Monday, January 18, 2016

Reviewing the Review

Nicely nailed by reviewer Richard King:

"The first thing you find when you open Anti-Semitism is an errata slip informing you that its author, Frederic Raphael, has mistaken D.H. Lawrence for T.E. Lawrence, Arthur Koestler for Arthur Schnitzler and the figure of 16,000 for 1600 (the number of Jews killed in Jedwabne, Poland, in 1941). This is not a great start; one is entitled to expect a little more care, especially given the gravity of the subject and the brevity with which it is treated here. But none of these confusions, or all of them together, is a patch on the central confusion of this book, which is the equation of determined criticism of Israel with historical anti-Semitism." (The flawed equation at the heart of a timely analysis, Sydney Morning Herald, 16/1/16)

However:

"For while it is undoubtedly true that the miasma of anti-Semitism surrounds much dark talk about the Israel 'lobby', and true too that many liberals and left-wingers are apt to downplay the anti-Semitism extant within the Muslim community..."
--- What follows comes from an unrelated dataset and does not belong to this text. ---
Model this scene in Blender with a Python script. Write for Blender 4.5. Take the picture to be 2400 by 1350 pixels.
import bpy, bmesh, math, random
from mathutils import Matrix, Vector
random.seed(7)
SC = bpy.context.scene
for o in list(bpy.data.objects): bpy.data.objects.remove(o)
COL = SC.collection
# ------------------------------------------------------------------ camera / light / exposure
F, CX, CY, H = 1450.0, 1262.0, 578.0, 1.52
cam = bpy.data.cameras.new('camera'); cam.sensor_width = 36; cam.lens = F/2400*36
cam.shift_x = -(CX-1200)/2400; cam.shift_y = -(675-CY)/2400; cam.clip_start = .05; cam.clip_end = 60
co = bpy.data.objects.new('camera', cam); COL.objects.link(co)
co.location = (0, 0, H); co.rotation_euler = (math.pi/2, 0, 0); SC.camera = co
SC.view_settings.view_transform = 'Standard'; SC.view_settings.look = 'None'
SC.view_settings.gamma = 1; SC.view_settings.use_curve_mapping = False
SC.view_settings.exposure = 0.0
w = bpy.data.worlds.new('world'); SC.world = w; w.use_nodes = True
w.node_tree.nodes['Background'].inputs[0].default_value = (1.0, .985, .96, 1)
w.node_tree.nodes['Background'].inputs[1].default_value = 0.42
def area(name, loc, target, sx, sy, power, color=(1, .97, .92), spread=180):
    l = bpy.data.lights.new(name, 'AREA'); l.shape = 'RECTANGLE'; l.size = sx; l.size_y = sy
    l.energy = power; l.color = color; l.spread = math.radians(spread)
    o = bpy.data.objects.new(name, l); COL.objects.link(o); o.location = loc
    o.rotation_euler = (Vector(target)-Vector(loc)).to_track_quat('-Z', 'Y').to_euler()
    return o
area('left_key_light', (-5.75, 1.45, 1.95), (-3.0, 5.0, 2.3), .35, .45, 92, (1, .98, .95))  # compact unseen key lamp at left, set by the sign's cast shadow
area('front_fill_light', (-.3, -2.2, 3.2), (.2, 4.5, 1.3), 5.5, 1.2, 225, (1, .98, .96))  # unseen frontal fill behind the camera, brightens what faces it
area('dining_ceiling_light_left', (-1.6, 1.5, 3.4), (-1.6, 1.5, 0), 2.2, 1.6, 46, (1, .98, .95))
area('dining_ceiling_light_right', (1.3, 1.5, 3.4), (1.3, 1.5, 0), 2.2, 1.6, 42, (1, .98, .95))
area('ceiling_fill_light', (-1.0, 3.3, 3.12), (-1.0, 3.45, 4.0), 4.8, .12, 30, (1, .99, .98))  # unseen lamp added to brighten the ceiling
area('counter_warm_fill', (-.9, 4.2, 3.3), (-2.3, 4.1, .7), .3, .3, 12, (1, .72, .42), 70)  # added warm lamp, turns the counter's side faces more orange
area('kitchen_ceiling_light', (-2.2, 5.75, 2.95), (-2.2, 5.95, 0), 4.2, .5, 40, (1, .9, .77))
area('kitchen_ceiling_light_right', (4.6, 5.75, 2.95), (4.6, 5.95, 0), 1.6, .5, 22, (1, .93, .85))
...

So, Richard, some talk about the "Israel 'lobby'" is OK, but not other? Can you give me examples? And why is the word 'lobby' in inverted commas?  What's that about?

May I suggest that maybe, if you'd taken the time and trouble to read Mearsheimer & Walt's The Israel Lobby & US Foreign Policy, as every informed person should, I really don't think you'd have used inverted commas in this context.
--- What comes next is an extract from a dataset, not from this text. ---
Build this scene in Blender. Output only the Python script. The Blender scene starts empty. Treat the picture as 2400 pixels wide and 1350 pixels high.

As for slandering Liberals, Left and Muslims in one fell swoop, I could ask you for chapter & verse on this, but, to take another tack: are you aware that, when all is said and done, for a Zionist, you yourself are actually an anti-Semite? As Chaim Weizmann, who should know a thing or two about Zionism, once declared: "Anti-Semitism... is a bacillus which every Gentile carries with him, wherever he goes and however often he denies it." (Richard Crossman, A Nation Reborn: The Israel of Weizmann, Bevin & Ben-Gurion, 1960, p 21)
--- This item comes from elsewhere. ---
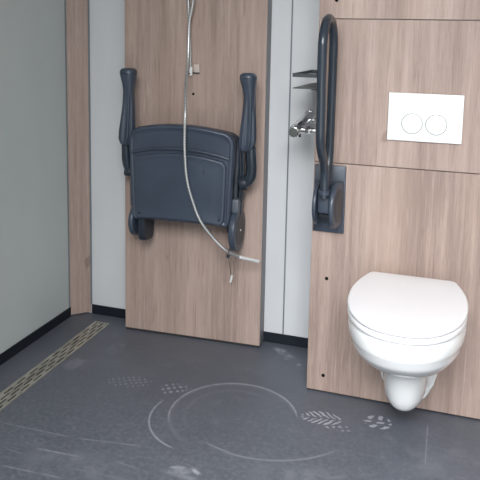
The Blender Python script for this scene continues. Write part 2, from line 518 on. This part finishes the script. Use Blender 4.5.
for s in (-1, 1):
    bm = bmesh.new(); cyl(bm, (TX + s * .078 - .016, 2.362, .487), (TX + s * .078 + .016, 2.362, .487), .009, bev=.002)
    box(bm, (TX + s * .078 - .012, 2.352, .4665), (TX + s * .078 + .012, 2.372, .486), .002)
    tl('hinge', bm, 'duro')

# ------------------------------------------------------------ flush plate
PX, PZ = -.2436, .972
fp = empty('flush_plate', (PX + .123, YT, PZ)); tag(fp, 'white rectangular dual flush plate with two round buttons', 'flush plate')
link('plate', bx((-.123, -.0115, 0), (.123, 0, .164), .0022, 3), 'plate', fp)
for i, bxx in enumerate((-.162, -.0825)):
    cx, cz = bxx - (PX + .123), 1.0325 - PZ
    bm = bmesh.new(); lathe(bm, [(0, 0), (.0328, 0), (.0332, .0006), (.0332, .0016), (.032, .0022), (0, .0026)], (cx, -.0115, cz), (0, -1, 0), 48)
    bt = link('flush_button', bm, 'plate', fp)
    bm = bmesh.new(); lathe(bm, [(.0334, 0), (.0334, .0013), (.0353, .0013), (.0353, 0)], (cx, -.0115, cz), (0, -1, 0), 48)
    rg = link('button_ring', bm, 'ringgrey', bt)

# ------------------------------------------------------------ folding grab rail beside the toilet
GX = -.433
gr = empty('folding_grab_rail', (GX, YT, .62)); tag(gr, 'anthracite folding grab rail swung up vertical beside the toilet', 'grab rail')
def g(name, bm, mat, par=gr):
    bmesh.ops.translate(bm, vec=(-GX, -YT, -.62), verts=bm.verts)
    return link(name, bm, mat, par)
yf, yr, zt = 2.150, 2.338, 1.286
P2 = [(GX, 2.262, .775), (GX, 2.262, .80), (GX, 2.262, .84), (GX, 2.255, .872), (GX, 2.232, .905), (GX, 2.198, .938), (GX, 2.173, .972), (GX, 2.164, 1.02), (GX, 2.16, 1.10), (GX, yf, 1.2), (GX, yf, zt)]
cy_, rr_ = (yf + yr) / 2, (yr - yf) / 2
top = [(GX, cy_ - rr_ * math.cos(t * PI / 16), zt + rr_ * math.sin(t * PI / 16)) for t in range(1, 16)]
P3 = [(GX, yr, zt), (GX, yr, 1.15), (GX, yr - .002, 1.0), (GX, yr - .005, .92), (GX, yr - .02, .86), (GX, yr - .035, .80), (GX, yr - .04, .77)]
bm = bmesh.new(); tube(bm, spline(P2 + top + P3, 5), .0152, 20); g('rail_tube', bm, 'anth_gl')
pl = g('wall_plate', bx((-.4925, YT - .011, .621), (-.3800, YT, .867), .003, 2), 'anth')
bm = bmesh.new()
box(bm, (-.488, YT - .014, .812), (-.385, YT - .0112, .863), .001)
bmesh.ops.translate(bm, vec=(-GX, -YT, -.62), verts=bm.verts)
link('cover_tab', bm, 'anth_grey', gr)['label'] = 'lighter grey upper band of the wall plate'
def cheek(x0, x1, yc, zc, r, bev, mat):
    """side cheek: half disc in the y-z plane that runs back to the wall"""
    prof = []
    yw = YT - .0112
    for i in range(33):
        t = -PI / 2 + PI * i / 32
        prof.append((yc - r * math.cos(t), zc + r * math.sin(t)))
    prof += [(yw, zc + r * .93), (yw, zc - r * .93)]
    bm = bmesh.new(); ss = []
    cyc, czc = yc, zc
    for k, x in ((1 - bev / r, x0), (1 - bev * .3 / r, x0 + bev * .3), (1, x0 + bev), (1, x1 - bev), (1 - bev * .3 / r, x1 - bev * .3), (1 - bev / r, x1)):
        ss.append([(x, yw if a >= yw - 1e-6 else cyc + (a - cyc) * k, czc + (b_ - czc) * k) for a, b_ in prof])
    loft(bm, ss); return bm
o = g('side_cheek', cheek(-.474, -.461, 2.335, .738, .076, .004, 0), 'anth')
bm = cheek(-.412, -.398, 2.322, .737, .080, .005, 0)
for v in bm.verts:
    if v.co.x > -.406: v.co.x += max(0, v.co.y - 2.25) * .10
o = g('side_cheek', bm, 'anth')
bm = bmesh.new(); lathe(bm, [(0, .002), (.030, .0015), (.056, .0012), (.060, 0)], (-.3905, 2.320, .737), (1, -.10, 0), 40); g('cheek_cap', bm, 'anth_dk')
bm = bmesh.new(); box(bm, (-.458, 2.275, .715), (-.414, YT - .012, .800), .008, 3); g('hinge_block', bm, 'anth')
bm = bmesh.new(); cyl(bm, (-.459, 2.33, .697), (-.414, 2.33, .697), .016, bev=.002); g('pivot_pin', bm, 'anth_dk')
bm = bmesh.new(); lathe(bm, [(.0152, 0), (.019, .002), (.019, .012), (.0152, .016)], (GX, 2.262, .785), (0, 0, 1), 24); g('tube_collar', bm, 'anth')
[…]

"Disproportionate our emphasis on Israel may be..."

Hello? "Our emphasis on Israel"?

What with Zionists blowing their own trumpets on every conceivable occasion when they're not crying anti-Semitism; and the media taking extra-special care not to tread on Israel's toes for fear of coming under Israel lobby pressure (Look, Ma, no inverted commas!) or being smeared as anti-Semitic; and our politicians and journalists, so-called, streaming over to the apartheid state for pro-Israel programming; and Israel routinely testing state-of-the-art weaponry on Palestinian guinea-pigs before exporting it to every conceivable trouble spot around the world; and Israeli-PMs twirling US presidents around their little fingers; and... we're placing a disproportionate emphasis on Israel?!

"Though Raphael is right to say that anti-Semitism and 'anti-Zionism' cannot always be neatly separated..."

No, he's not. He's dead wrong.

Look, it's really not that hard, Richard. If you support the existence of a Jewish state in Palestine, you're a Zionist. If you don't, you're an anti-Zionist.  You are either someone who believes that it is right and proper to have a sectarian, ethnocratic state in Palestine, or you aren't.

Richard King btw is the author of a book titled On Offence. I haven't read it, but let me say that if those who make a show of being offended are his subject, and he hasn't got a chapter or two or three on the mob who have made a career out of taking offence at anyone who looks sideways at Israel, aka the Israel lobby, then he needs to do his homework and put out a revised version NOW.

Be that as it may, I'll forgive him for that great intro. above.

As for Frederic Raphael, who, on investigation, turns out to be a novelist and screenwriter, I thought I'd listen to Phillip Adams' interview with the guy (Anti-Semitism then & now, Late Night Live, 26/11/15)

*...*

I heard him [Raphael] say that "Israel has behaved badly," which is based on the incredible assumption that a colonial-settler state which has taken someone else's land, sent its people packing, and refuses them re-entry because it'd mess with the preferred demographic, has the capacity to behave in any other way than badly.

And - *...* - I heard him refer to the "so-called occupied territories."

Without Phillip Adams, who just had to slip in at one point that he was a "philo-Semite," pulling the bugger up, FFS!

1 comment:

Unknown said...

Look, Ma, no inverted comma's! Lol...that made my day. As always thank you Merc.